Pour Netflix, la concurrence ne vient pas tant d'Amazon ou de HBO que des jeux vidéo comme le carton planétaire Fortnite, qui lui disputent le précieux temps libre des jeunes consommateurs.

Avec 140 millions d'abonnés dans le monde, le leader du streaming vidéo, qui a popularisé le « binge watching » (regarder des séries à la chaîne pendant des heures), est solidement installé au sommet.

Mais il veut aussi que ses clients passent le plus de temps possible sur la plateforme, que viennent donc concurrencer d'autres activités chronophages.
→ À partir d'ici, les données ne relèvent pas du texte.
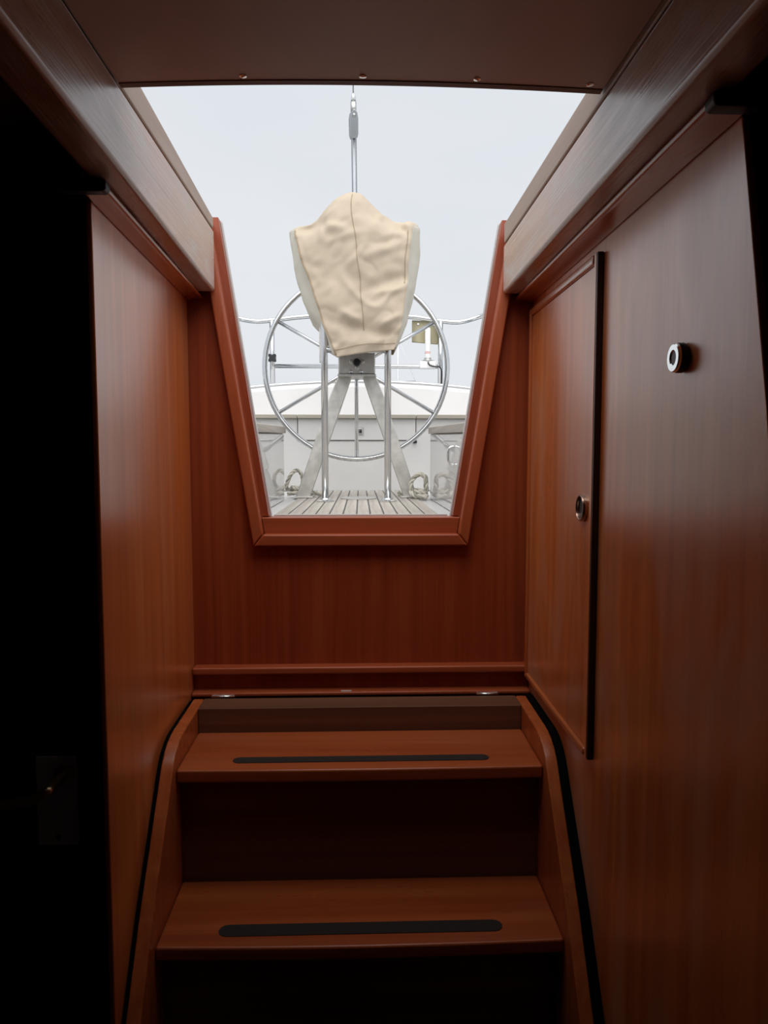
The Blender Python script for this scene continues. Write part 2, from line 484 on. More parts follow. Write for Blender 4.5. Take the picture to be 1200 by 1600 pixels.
# dark doors on both sides, facing the viewer, each with a dark head rail
d1 = tag(empty('door_1', (-0.6, 1.02, ZF)), 'dark cabin door with steel lock plate in the shadow left of the wall', None, None, 'structure')
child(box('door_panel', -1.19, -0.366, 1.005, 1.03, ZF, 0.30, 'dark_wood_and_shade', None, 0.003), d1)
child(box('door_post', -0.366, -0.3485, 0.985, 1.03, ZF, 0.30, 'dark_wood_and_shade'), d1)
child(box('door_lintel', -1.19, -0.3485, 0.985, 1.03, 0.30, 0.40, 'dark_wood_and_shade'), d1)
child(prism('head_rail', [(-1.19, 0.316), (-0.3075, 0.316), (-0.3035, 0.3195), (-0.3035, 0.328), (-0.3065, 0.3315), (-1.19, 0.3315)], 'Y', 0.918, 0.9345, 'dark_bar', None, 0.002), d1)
pl = child(box('lock_plate', -0.449, -0.393, 1.0005, 1.0048, -0.541, -0.414, 'plate', None, 0.0015), d1)
child(tube('lever_handle', smooth_path([(-0.409, 1.002, -0.438), (-0.409, 0.955, -0.438), (-0.414, 0.946, -0.44), (-0.44, 0.944, -0.452), (-0.478, 0.944, -0.455)], 6), 0.0065, 'brass', None, 10), pl)
child(lathe('handle_rose', [(0.014, 0), (0.014, 0.004), (0.011, 0.006), (0, 0.006)], (0, -1, 0), (-0.409, 1.0005, -0.438), 'brass', None, 20), pl)
child(lathe('plate_screw', [(0.004, 0), (0.004, 0.001), (0, 0.0014)], (0, -1, 0), (-0.421, 1.0005, -0.529), 'dark_bar', None, 12), pl)
d2 = tag(empty('door_2', (0.7, 0.78, ZF)), 'dark doorway in the shadow right of the worn wall', None, None, 'structure')
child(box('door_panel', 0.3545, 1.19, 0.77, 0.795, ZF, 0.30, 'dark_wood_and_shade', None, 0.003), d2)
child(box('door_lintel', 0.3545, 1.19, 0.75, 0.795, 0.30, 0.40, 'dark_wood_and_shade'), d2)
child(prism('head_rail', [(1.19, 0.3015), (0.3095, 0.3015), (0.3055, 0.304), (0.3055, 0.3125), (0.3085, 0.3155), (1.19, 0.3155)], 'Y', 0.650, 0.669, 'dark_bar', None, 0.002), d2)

# ================================================================== SLIDING HATCH
hz = 0.434
ht = tag(empty('sliding_hatch', (0, 0.9, hz)), 'brown sliding hatch panel overhead with four screws along its edge', 'hatch')
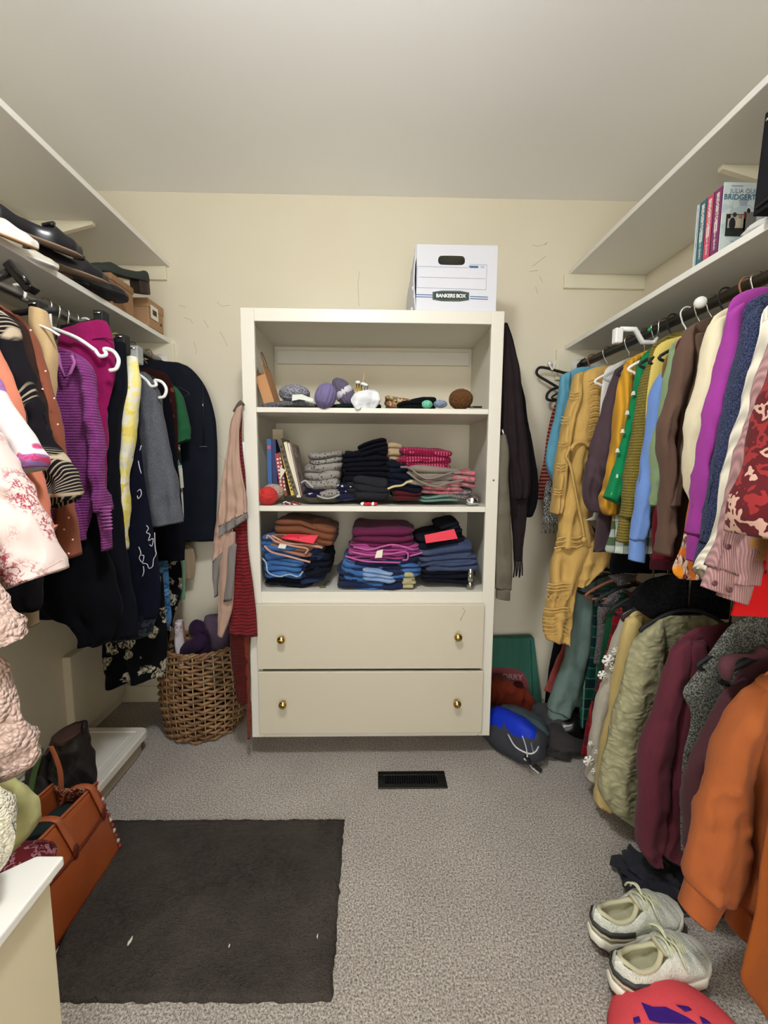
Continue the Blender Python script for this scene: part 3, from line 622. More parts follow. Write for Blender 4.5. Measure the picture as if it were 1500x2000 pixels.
RG_('shirt', 'light blue shirt hanging closest to the back wall', 'shirt', 1.86, C_('sky_blue', (104, 170, 196), s=2), 
    prof=[(1128, 718), (1112, 726), (1100, 735), (1094, 760), (1096, 800), (1100, 860), (1100, 930)], sleeves=[[(1092, 738, 1112, 728, .5), (1089, 770, 1110, 770), (1083, 808, 1106, 808), (1073, 850, 1102, 855), (1064, 896, 1098, 896), (1068, 920, 1090, 930), (1077, 942, 1092, 945)]], sth=.05)
m_tan = C_('mustard_gauze', (206, 168, 96), 'gauze')
g_ = RG_('dress', 'long mustard gauze dress with pin tucks and tie waist', 'dress', 1.70, m_tan, 
    sleeves=[[(1150, 722, 1230, 712, .4), (1130, 735, 1235, 730, .8), (1116, 790, 1230, 790), (1112, 860, 1200, 860), (1110, 905, 1165, 905), (1100, 950, 1160, 950), (1092, 1000, 1150, 1000), (1086, 1050, 1165, 1050), (1082, 1068, 1180, 1064)],
             [(1083, 1066, 1166, 1060), (1074, 1110, 1140, 1110), (1066, 1170, 1116, 1170), (1060, 1205, 1113, 1205), (1058, 1225, 1110, 1230), (1062, 1244, 1106, 1252)],
             [(1120, 1060, 1205, 1050), (1116, 1090, 1190, 1090), (1120, 1130, 1160, 1120), (1122, 1142, 1142, 1136)],
             [(1118, 735, 1140, 728, .6), (1108, 780, 1132, 780), (1097, 822, 1118, 820), (1090, 862, 1112, 862), (1084, 910, 1106, 910), (1081, 955, 1102, 955), (1078, 980, 1100, 975), (1076, 1002, 1094, 1003)]], sth=.075, samp=.010, wr=.007)
m_tuck = C_('mustard_tuck', (214, 176, 104))
def tuck(pts, r=.003, Y=1.648): G().tube(bez([pY(u, v, Y) for u, v in pts], 3), r, 6).mk('pin_tuck', m_tuck, g_)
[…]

Ainsi les jeux vidéo ou... le sommeil, comme l'avait lancé un jour le PDG de Netflix, Reed Hastings.

« En terme de temps passé sur écran par les consommateurs, que ce soit sur mobile ou sur une télévision, nous bataillons avec une très large palette de concurrents », estime-t-il, évoquant « des milliers de concurrents rivalisant pour divertir le consommateur » dans « un marché très fragmenté ».

« Pour nous, il s'agit de prendre du temps à d'autres activités de loisirs », explique-t-il, citant également la console de jeux Xbox. Lui-même reconnaît que Netflix « luttait et perdait davantage face à Fortnite que face à HBO », la chaîne qui est derrière le succès Game of Thrones.

« Notre croissance est fondée sur la qualité de l'expérience, comparée à toutes les autres façons de passer du temps devant un écran », note-t-il, ajoutant que Netflix ne se focalisait « ni sur Disney, ni sur Amazon... mais sur la façon dont on peut améliorer l'expérience pour nos abonnés ».

Le groupe californien a d'ailleurs décidé à l'occasion de ses résultats annuels de fournir des chiffres d'audience, ce qu'il évitait de faire jusque-là, comme pour le film Bird Box, avec Sandra Bullock, déjà vu plus de 80 millions de fois depuis sa sortie en décembre, selon Netflix.

Plus globalement, les Américains consomment un milliard d'heures de télévision par jour et Netflix représente environ 10 % de ce total, a aussi affirmé la plateforme.  

Autrement dit, il y a de la place pour d'autres acteurs du streaming, sans que Netflix soit directement menacé, selon le raisonnement de Reed Hastings.

« Accros »

« Le temps est semble-t-il quelque chose de plus limité que l'argent. Du coup, faire que les gens soient davantage impliqués et "accros", c'est comme cela que vous pouvez faire de l'argent », commente l'analyste spécialisé Mat Piscatella, du cabinet NPD.

C'est ce qu'a bien compris Microsoft, qui s'est attaché à faire passer de plus en plus de temps sur sa console Xbox à ses cohortes de joueurs. Comme Google, il travaille au jeu vidéo diffusé en « streaming », nouvel eldorado du secteur, qui devrait amplifier encore ce marché et attirer de nouveaux publics.

Twitch, filiale d'Amazon qui retransmet sur l'internet des parties de jeux vidéo jouées par les meilleurs « gamers », rassemble des audiences qui peuvent dépasser celles de Netflix.

« Les gens aiment participer plutôt que juste rester assis », note M. Piscatella, soulignant que Netflix vient précisément de se lancer dans les programmes interactifs, avec un Bandersnatch, de la série Black Mirror, où le spectateur peut décider du scénario, à la façon des « livres dont vous êtes le héros ».

Les dirigeants de Netflix ont d'ailleurs promis de nouveaux programmes sur ce modèle.

Bien que des jeux vidéo attirent des foules d'« addicts », l'analyste Paul Verna, du cabinet eMarketer, relativise les propos de Reed Hastings : il estime que Fortnite ne peut pas vraiment être vu comme le principal concurrent de Netflix.

Il évoque plutôt une « échelle concurrentielle », où les services de télévision en streaming comme Hulu, HBO Now ou Amazon Prime se situent aux plus hauts échelons, tandis que Facebook Watch ou YouTube seraient plutôt en bas.

Bien que Netflix s'en défende, c'est bien de ces compétiteurs directs qu'il devrait se méfier, pense M. Verna, notamment de Disney. Les studios californiens pourraient dépouiller Netflix de certains programmes pour les mettre en exclusivité sur sa propre plateforme prévue pour cette année, Disney+.